__Material__
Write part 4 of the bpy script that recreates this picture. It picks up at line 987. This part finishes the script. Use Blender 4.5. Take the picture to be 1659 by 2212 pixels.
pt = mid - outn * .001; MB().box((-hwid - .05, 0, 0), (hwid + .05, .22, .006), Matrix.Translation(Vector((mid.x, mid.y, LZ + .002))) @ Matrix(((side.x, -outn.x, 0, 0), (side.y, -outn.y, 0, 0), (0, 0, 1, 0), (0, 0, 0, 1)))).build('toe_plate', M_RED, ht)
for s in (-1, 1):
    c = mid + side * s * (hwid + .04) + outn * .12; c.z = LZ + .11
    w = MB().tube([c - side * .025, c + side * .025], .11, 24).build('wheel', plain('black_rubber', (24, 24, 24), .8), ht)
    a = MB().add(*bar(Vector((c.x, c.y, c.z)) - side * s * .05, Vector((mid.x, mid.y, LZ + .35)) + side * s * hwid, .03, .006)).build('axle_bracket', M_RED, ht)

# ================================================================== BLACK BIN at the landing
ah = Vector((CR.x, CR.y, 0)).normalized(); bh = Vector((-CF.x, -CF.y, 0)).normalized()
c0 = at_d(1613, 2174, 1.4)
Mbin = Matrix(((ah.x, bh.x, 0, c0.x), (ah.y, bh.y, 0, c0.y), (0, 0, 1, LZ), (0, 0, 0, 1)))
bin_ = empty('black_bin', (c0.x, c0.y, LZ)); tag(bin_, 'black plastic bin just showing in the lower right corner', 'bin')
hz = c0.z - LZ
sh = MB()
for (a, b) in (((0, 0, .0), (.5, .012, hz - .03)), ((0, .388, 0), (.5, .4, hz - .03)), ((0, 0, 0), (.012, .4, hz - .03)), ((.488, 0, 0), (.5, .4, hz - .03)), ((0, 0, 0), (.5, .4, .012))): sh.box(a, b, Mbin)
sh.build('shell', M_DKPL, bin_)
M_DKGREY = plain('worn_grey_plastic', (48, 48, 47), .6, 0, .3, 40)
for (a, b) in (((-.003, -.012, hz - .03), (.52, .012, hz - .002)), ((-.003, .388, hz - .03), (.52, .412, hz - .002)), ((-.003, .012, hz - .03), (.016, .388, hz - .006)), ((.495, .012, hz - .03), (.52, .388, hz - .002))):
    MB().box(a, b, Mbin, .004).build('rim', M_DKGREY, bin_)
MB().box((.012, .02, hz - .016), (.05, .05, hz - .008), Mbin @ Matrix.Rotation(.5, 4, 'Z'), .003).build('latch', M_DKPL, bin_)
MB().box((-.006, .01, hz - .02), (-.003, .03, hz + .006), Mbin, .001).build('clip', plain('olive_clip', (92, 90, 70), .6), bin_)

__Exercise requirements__
Everything in the listing above should be restated exactly.

__Task solution__
Write part 4 of the bpy script that recreates this picture. It picks up at line 987. This part finishes the script. Use Blender 4.5. Take the picture to be 1659 by 2212 pixels.
pt = mid - outn * .001; MB().box((-hwid - .05, 0, 0), (hwid + .05, .22, .006), Matrix.Translation(Vector((mid.x, mid.y, LZ + .002))) @ Matrix(((side.x, -outn.x, 0, 0), (side.y, -outn.y, 0, 0), (0, 0, 1, 0), (0, 0, 0, 1)))).build('toe_plate', M_RED, ht)
for s in (-1, 1):
    c = mid + side * s * (hwid + .04) + outn * .12; c.z = LZ + .11
    w = MB().tube([c - side * .025, c + side * .025], .11, 24).build('wheel', plain('black_rubber', (24, 24, 24), .8), ht)
    a = MB().add(*bar(Vector((c.x, c.y, c.z)) - side * s * .05, Vector((mid.x, mid.y, LZ + .35)) + side * s * hwid, .03, .006)).build('axle_bracket', M_RED, ht)

# ================================================================== BLACK BIN at the landing
ah = Vector((CR.x, CR.y, 0)).normalized(); bh = Vector((-CF.x, -CF.y, 0)).normalized()
c0 = at_d(1613, 2174, 1.4)
Mbin = Matrix(((ah.x, bh.x, 0, c0.x), (ah.y, bh.y, 0, c0.y), (0, 0, 1, LZ), (0, 0, 0, 1)))
bin_ = empty('black_bin', (c0.x, c0.y, LZ)); tag(bin_, 'black plastic bin just showing in the lower right corner', 'bin')
hz = c0.z - LZ
sh = MB()
for (a, b) in (((0, 0, .0), (.5, .012, hz - .03)), ((0, .388, 0), (.5, .4, hz - .03)), ((0, 0, 0), (.012, .4, hz - .03)), ((.488, 0, 0), (.5, .4, hz - .03)), ((0, 0, 0), (.5, .4, .012))): sh.box(a, b, Mbin)
sh.build('shell', M_DKPL, bin_)
M_DKGREY = plain('worn_grey_plastic', (48, 48, 47), .6, 0, .3, 40)
for (a, b) in (((-.003, -.012, hz - .03), (.52, .012, hz - .002)), ((-.003, .388, hz - .03), (.52, .412, hz - .002)), ((-.003, .012, hz - .03), (.016, .388, hz - .006)), ((.495, .012, hz - .03), (.52, .388, hz - .002))):
    MB().box(a, b, Mbin, .004).build('rim', M_DKGREY, bin_)
MB().box((.012, .02, hz - .016), (.05, .05, hz - .008), Mbin @ Matrix.Rotation(.5, 4, 'Z'), .003).build('latch', M_DKPL, bin_)
MB().box((-.006, .01, hz - .02), (-.003, .03, hz + .006), Mbin, .001).build('clip', plain('olive_clip', (92, 90, 70), .6), bin_)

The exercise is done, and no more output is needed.